Premberg: People have changed the way that they listen to music, so we have to be mindful of that. But we are still classic metal fans also, who need an album. They want to hold the album in their hands and read the lyrics, and stuff like that. It’s very nice to have it in my hands right now [picks up Expedition One] and not just have it on a playlist or digital platforms. 

Dead Rhetoric: Metalite has changed and evolved over the years. How do you see the band’s evolution over time?

Premberg: Always to the better! Since we got Erica, we got a new way of working and getting the songs out, better ways to record and things like that. But it’s always been to the better.

Ohlsson: At least we try that. We try to be aware of the process and how to be better at what we are doing. To find ways to develop our shows too. We want to be better.

Premberg: It’s an important thing, to be better. We want to level up the music, live shows, and social media. There’s a lot of stuff going on at all times. We need to get better, and its hard for bands. 

Dead Rhetoric: Just as there is evolution, there are some there have been some consistencies as well – what do you feel is most important in defining the sound of Metalite?

Premberg: The melodies, the harmonies, and Erica’s ad-libs. The vocal part is very important. Then there is the keyboards. And the guitar riffing. It needs to be to have very memorable melodies. That’s the most important thing. That comes with the vocals too. But it needs to be energetic and poppish, together with the metal and power metal stuff.

Dead Rhetoric: One thing I’ve always really liked about the band is that you have all of this stuff that you compact into 3-4 minutes, rather than stretching it out over 8-9 minutes. It’s always nice for me, at this point in my life, that you can take those big, epic sounds and condense them into something more digestible and easy to listen to by fusing that pop side too.

Premberg: That’s the cinematic, epic feel of it. It’s hard to write music in 3-4 minutes because you have so many things you want to do. You want a long guitar solo, you need an intro that captivates the listener. Having a long intro, it does make the song ‘skippable’ to the listener – its the way of the listener nowadays. I could talk forever about that – but you need to keep the listener’s interest in the song. 
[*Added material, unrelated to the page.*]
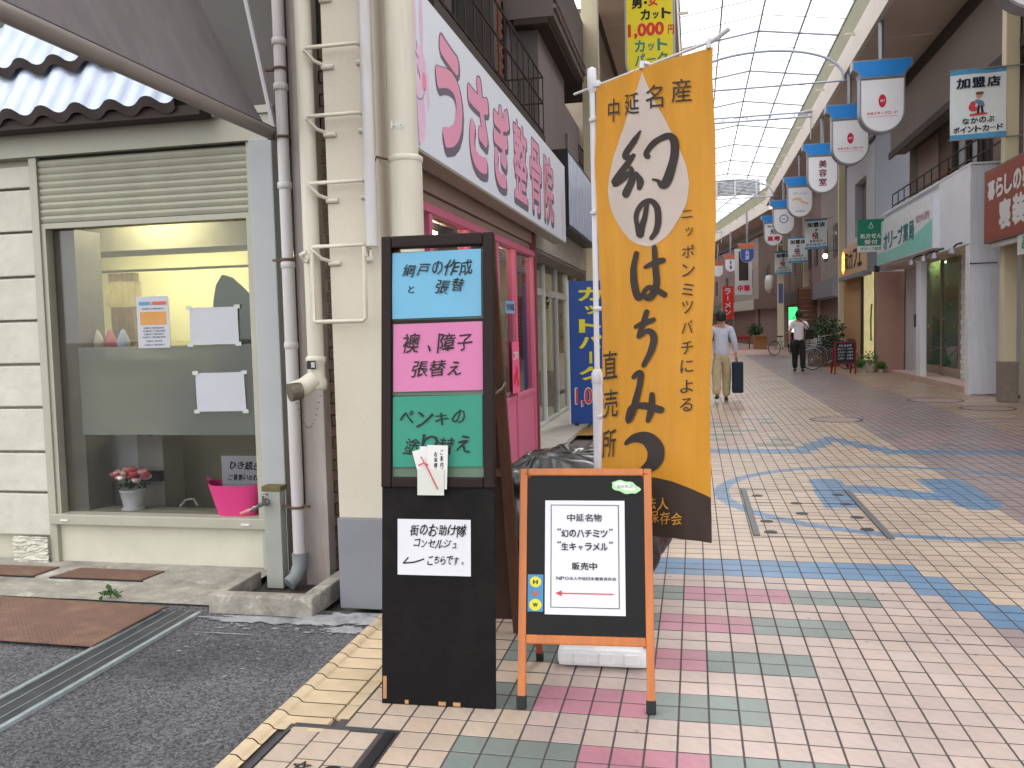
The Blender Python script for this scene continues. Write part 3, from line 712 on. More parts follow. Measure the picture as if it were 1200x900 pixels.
# white downpipe with clamps, elbow
m_pvc = mat('old_white_pipe', (204, 200, 200), .5, .08, 5, dirt=.7, tint=(140, 112, 96), streak=True)
m_rustc = mat('rusty_clamp', (112, 86, 72), .8, .25, 30, metal=.3)
dp = root('downpipe', 'old white downpipe with rusty clamps left of the fire pipe, ending in a grey elbow', 'pipe', (-2.275, 4.6, 0))
MB().tube([(0, 0, .22), (0, 0, 1.46), (0.0, 0, 1.9)], .036, 14).build('lower_pipe', m_pvc, dp, smooth=True)
MB().tube([(0, 0, 1.9), (0, 0, 6.0)], .033, 14).build('upper_pipe', m_pvc, dp, smooth=True)
for z in (1.44, 1.9, 2.35, 2.9, 3.15): MB().lathe([(.036, -.02), (.041, -.015), (.041, .015), (.036, .02)], (0, 0, z), 16).build('socket', m_pvc, dp, smooth=True)
for z in (.5, 1.93, 2.62, 3.0): MB().lathe([(.042, -.008), (.045, 0), (.042, .008)], (0, 0, z), 16).build('clamp', m_rustc, dp); B('clamp_bolt', m_rustc, dp, -.09, -.04, -.012, .012, z-.006, z+.006)
B('clamp_bolt', m_rustc, dp, .04, .075, -.012, .012, .495, .507)
MB().tube([(0, 0, .23), (0, -.0, .15), (-.015, -.03, .09), (-.04, -.07, .06)], [.046, .046, .044, .044], 14).build('elbow', mat('grey_pvc', (130, 136, 138), .5, .15, 12), dp, smooth=True)
# standpipe tap
tp = root('standpipe_tap', 'square grey standpipe post with a brass tap and pink nozzle in the basin', 'water tap', (-2.42, 4.6, .02))
MB().box(-.052, .052, -.035, .035, 0, .575, ch=.004).build('post', mat('post_resin', (164, 166, 158), .6, .1, 6, dirt=.3, tint=(110, 110, 95)), tp)
MB().box(-.06, .06, -.042, .042, .575, .605, ch=.004).build('cap', mat('mossy_cap', (108, 98, 62), .9, .3, 20), tp)
m_chr = mat('dull_chrome', (160, 160, 160), .25, .1, 10, metal=.9)
MB().tube([(-.03, -.035, .51), (-.03, -.09, .51), (-.05, -.13, .50), (-.08, -.155, .485)], [.013, .013, .011, .010], 10).build('spout', m_chr, tp, smooth=True)
MB().lathe([(.0, -.01), (.022, -.008), (.024, .006), (.01, .012)], (-.03, -.055, .515), 12, axis='y').build('collar', m_chr, tp)
MB().tube([(-.03, -.08, .52), (-.03, -.08, .56), (-.0, -.08, .565)], .008, 6).build('handle', m_chr, tp)
MB().tube([(-.08, -.155, .485), (-.12, -.185, .470)], [.014, .009], 10).build('nozzle', mat('pink_nozzle', (226, 130, 130), .5), tp, smooth=True)
# grey post strip + brick wall strip
m_post = mat('weathered_board', (184, 174, 170), .8, .12, 5, dirt=.8, tint=(126, 108, 98), streak=True)
bd = root('weathered_post', 'weathered pale square post between the white downpipe and the brick wall', 'post', (-2.185, 4.74, 0))
MB().box(-.095, .055, -.05, .05, 0, 5.5, ch=.006).build('post', m_post, bd)
B('cable', m_dark, bd, -.09, -.082, -.062, -.054, .5, 5.5)
bw = root('brick_wall', 'narrow dark brown brick wall seen in the gap behind the fire pipe', 'wall', (-2.0, 5.0, 0))
B('mortar', mat('brick_mortar', (120, 108, 98), .9), bw, -.2, .35, .012, .1, 0, 5)
m_brick = mat('dark_brick', (92, 68, 60), .75, .25, 14, bump=.3, dirt=.25, tint=(70, 50, 46))
bmesh_ = MB().box(0, .2, 0, .012, 0, .06, ch=.003).mesh('brick', m_brick)
for j in range(46):
    for i in range(3):
        o = bpy.data.objects.new('brick', bmesh_); COL.objects.link(o); o.parent = bw; o.location = (-.22+.21*i+(.105 if j % 2 else 0)-.1, 0, .02+.07*j)
# fire brigade connection pipe
m_cpipe = mat('cream_pipe', (212, 206, 190), .45, .07, 5, dirt=.5, tint=(160, 140, 118), streak=True)
fpz = root('fire_riser', 'cream fire riser pipe with a side outlet and dangling chain', 'fire pipe', (-2.005, 4.34, 0))
fx = -.0
MB().tube([(0, 0, 1.36), (0, 0, 6.2)], .044, 18).build('pipe', m_cpipe, fpz, smooth=True)
MB().lathe([(.0, -.02), (.052, -.02), (.056, 0), (.056, .03), (.046, .05), (.046, .12), (.055, .14), (.055, .155), (.044, .165)], (0, 0, 1.22), 18).build('valve_body', m_cpipe, fpz, smooth=True)
MB().tube([(0, -.02, 1.26), (-.05, -.06, 1.22), (-.10, -.11, 1.20)], [.05, .05, .048], 14).build('outlet', m_cpipe, fpz, smooth=True)
MB().tube([(-.05, -.09, 1.205), (-.095, -.135, 1.195)], [.046, .050], 14).build('outlet_cap', mat('dull_bronze', (118, 110, 98), .5, .25, 30, metal=.5), fpz, smooth=True)
B('label_plate', m_dark, fpz, -.025, .025, -.062, -.0605, 1.315, 1.36)
t = MB(); put_text(t, '開', .01, 1.337, .02, .03, y=-.0635, offset=.02); t.build('lettering', m_white, fpz)
ch = MB()
for i in range(16):
    u = i/15; ch.lathe([(.004, -.002), (.007, 0), (.004, .002)], (-.09+.13*u, -.09+.04*u, 1.17-.17*math.sin(PI*u)), 6)
ch.build('chain', m_chr, fpz)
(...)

Ohlsson: You need to get them very fast – very early into the song. 

Premberg: The second chorus needs to have some extra stuff in it. There needs to be lots of extra stuff in the song, not just having the same chorus again, for example. 

Dead Rhetoric: What do you take from a live show of Metalite? What’s most important for you to convey as a group?
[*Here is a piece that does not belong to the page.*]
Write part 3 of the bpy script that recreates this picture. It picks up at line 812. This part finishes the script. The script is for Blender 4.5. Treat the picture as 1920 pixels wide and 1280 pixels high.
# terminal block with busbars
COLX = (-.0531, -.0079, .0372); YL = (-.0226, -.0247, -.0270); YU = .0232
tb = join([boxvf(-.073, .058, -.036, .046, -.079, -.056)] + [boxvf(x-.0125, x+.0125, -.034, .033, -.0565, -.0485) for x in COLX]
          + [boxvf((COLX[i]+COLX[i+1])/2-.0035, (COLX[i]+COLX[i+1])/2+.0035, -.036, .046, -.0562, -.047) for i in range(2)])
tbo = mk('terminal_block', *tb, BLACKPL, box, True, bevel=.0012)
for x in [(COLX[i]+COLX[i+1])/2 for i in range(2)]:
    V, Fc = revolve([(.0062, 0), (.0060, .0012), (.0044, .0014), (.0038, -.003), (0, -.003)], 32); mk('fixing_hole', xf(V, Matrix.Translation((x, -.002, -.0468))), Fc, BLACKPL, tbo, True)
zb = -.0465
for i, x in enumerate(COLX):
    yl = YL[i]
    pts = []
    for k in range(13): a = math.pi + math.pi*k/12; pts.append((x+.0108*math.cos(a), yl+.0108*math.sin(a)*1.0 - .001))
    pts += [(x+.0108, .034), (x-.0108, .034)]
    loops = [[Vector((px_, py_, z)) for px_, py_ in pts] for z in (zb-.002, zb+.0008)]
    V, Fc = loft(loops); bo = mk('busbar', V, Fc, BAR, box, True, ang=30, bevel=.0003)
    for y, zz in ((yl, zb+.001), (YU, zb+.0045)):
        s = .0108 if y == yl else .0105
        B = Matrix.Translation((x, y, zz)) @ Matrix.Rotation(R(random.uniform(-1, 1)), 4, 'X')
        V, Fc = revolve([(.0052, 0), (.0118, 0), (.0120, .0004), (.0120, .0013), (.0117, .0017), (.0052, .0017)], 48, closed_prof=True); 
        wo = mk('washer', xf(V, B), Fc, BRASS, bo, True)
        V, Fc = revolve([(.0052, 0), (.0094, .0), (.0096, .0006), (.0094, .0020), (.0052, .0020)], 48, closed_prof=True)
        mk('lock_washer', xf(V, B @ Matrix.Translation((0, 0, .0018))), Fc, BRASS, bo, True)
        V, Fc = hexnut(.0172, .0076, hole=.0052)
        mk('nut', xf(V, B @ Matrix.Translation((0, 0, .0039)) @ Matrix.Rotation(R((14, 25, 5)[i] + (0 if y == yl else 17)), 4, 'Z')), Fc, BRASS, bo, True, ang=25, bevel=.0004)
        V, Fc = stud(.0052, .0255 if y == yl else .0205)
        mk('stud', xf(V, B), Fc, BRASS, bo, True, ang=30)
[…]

Ohlsson: Having fun – we are a group that enjoys each other’s company, both on and off stage. It’s like standing on stage with four of your best friends, and that’s very important for me. To feel safe, comfortable, and we all know that everyone is doing their best at that time. I think that’s a nice thing about this group. 

Premberg: Totally agree! It’s also so much fun to meet the fans. Standing on the stage and being able to meet their eyes, or even meeting up and talking after the show. It’s really nice. 

Dead Rhetoric: With your sound, I imagine its pretty easy to get the fun across, when it’s so nicely built into the music already.

Premberg: Yeah, it’s hard to be angry on stage [laughs]. 

Dead Rhetoric: What are some hobbies you have outside of music?

Ohlsson: I go to the gym a lot these days. That’s my hobby right now. When you are on stage, it’s a heavy thing to do. So I have concentrated on building up my condition and working out/building muscle, so that I have the strength to be on stage, because I’m getting old, you know [laughs]?

Premberg: I do the same. I go to the gym. I also hang out with my family and friends. Music is a big part of my life so it’s hard to be without it.

Dead Rhetoric: What are your plans for 2024 with the release of the album?

Premberg: We will be starting out with two shows in Sweden. Then we are on tour with Leaves’ Eyes and we will be on the road for two weeks in the UK and Germany in March. That’s what we have planned. There’s more planned, but we can’t tell you much more right now. But that’s the plan so far.